El escándalo estalló cuando las celebrantes descubrieron que se había colado 
un hombre disfrazado de tañedora de arpa. Al principio se pensó que se trataba 
tan sólo de un curioso que pretendía asistir a sus ritos, pero después de las 
primeras averiguaciones resultó que lo que el sacrilego pretendía era
encontrarse  a solas con
una dama de la que estaba encaprichado. Una vez dentro de la 
mansión no daba con la mujer que buscaba y tuvo que preguntar por ella a una 
criada. Lo hizo atiplando la voz, pero a pesar de ello su interlocutora
sospechó que  se trataba de
un hombre y lo delató.
Cuando se
extendió la noticia, las mujeres elevaron tal clamor que se 
conmocionó todo el barrio. La madre de César, la prudente Aurelia, tomó las 
disposiciones oportunas, como persona de más autoridad: suspendió la fiesta y 
despidió a las celebrantes.
A la
mañana siguiente, en Roma no se hablaba de otra cosa. El intruso era un 
tal Publio Clodio. Se rumoreaba que la dama que iba buscando era Pompeya, la 
esposa de Julio César. Es posible que César hubiese querido echar tierra al
asunto  y olvidarlo, pero
sus enemigos en el Senado se encargaron de airearlo cuanto les 
fue posible. Después de discutirlo en solemne sesión, decidieron que se había 
producido un sacrilegio y ordenaron una encuesta oficial. César, en vista del
cariz  que tomaban los
acontecimientos, repudió a su esposa.
Publio  Clodio fue procesado dos meses después.

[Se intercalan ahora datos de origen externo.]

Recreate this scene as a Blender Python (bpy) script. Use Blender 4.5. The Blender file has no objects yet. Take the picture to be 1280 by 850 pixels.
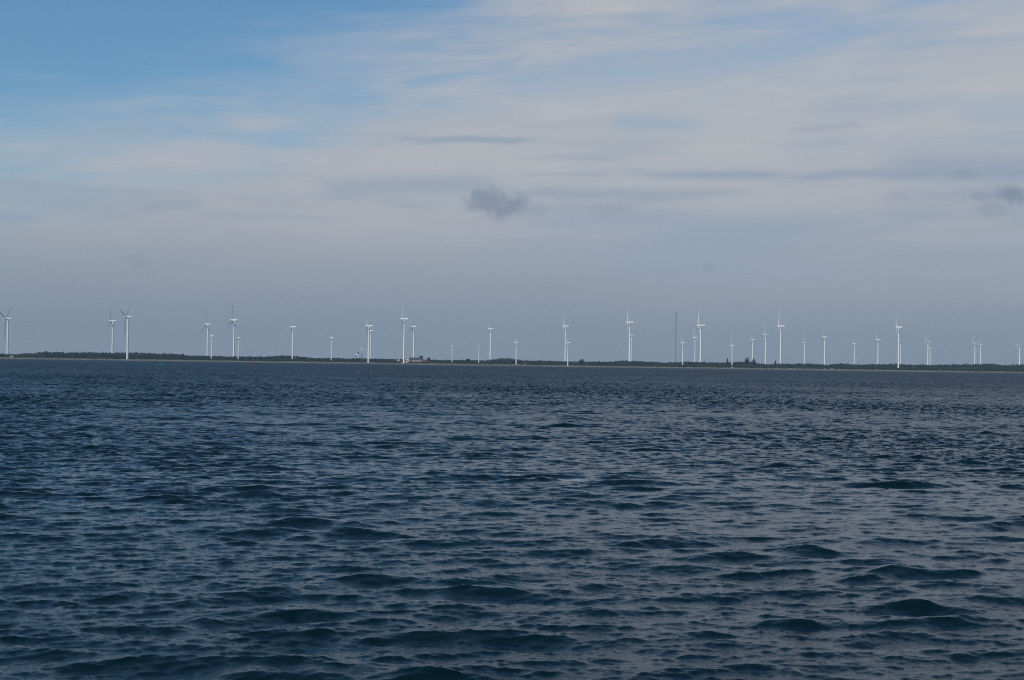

Presentó testigos dispuestos a 
jurar que cuando ocurrieron los hechos se hallaba con ellos, lejos de la
fiesta. Por  otra parte las
mujeres no estaban seguras de que el hombre descubierto en la 
fiesta fuera Clodio. Titubeaba el jurado cuando Cicerón desarmó la defensa del 
acusado revelando que el día de autos el presunto culpable se había entrevistado 
con él en Roma y por lo tanto mentía cuando aseguraba que se hallaba lejos de la 
ciudad.
Nuevas
deliberaciones del jurado y finalmente compareció Julio César, al 
que preguntaron: « ¿Por qué has repudiado a tu mujer?» . 
Fue en esta ocasión cuando pronunció aquellas palabras tan repetidas por los 
políticos de nuestro tiempo: « La esposa de César no sólo debe ser honesta, sino 
que debe parecerlo» .
Deliberó
el jurado y emitió su voto. Veinticinco condenatorios; treinta y uno 
absolutorios. « Éstos son los que se han dejado sobornar por el acusado» , observó 
Cicerón, al que no se le escapaba un detalle en cuestiones legales. Pero con 
soborno o sin él, Clodio resultó absuelto.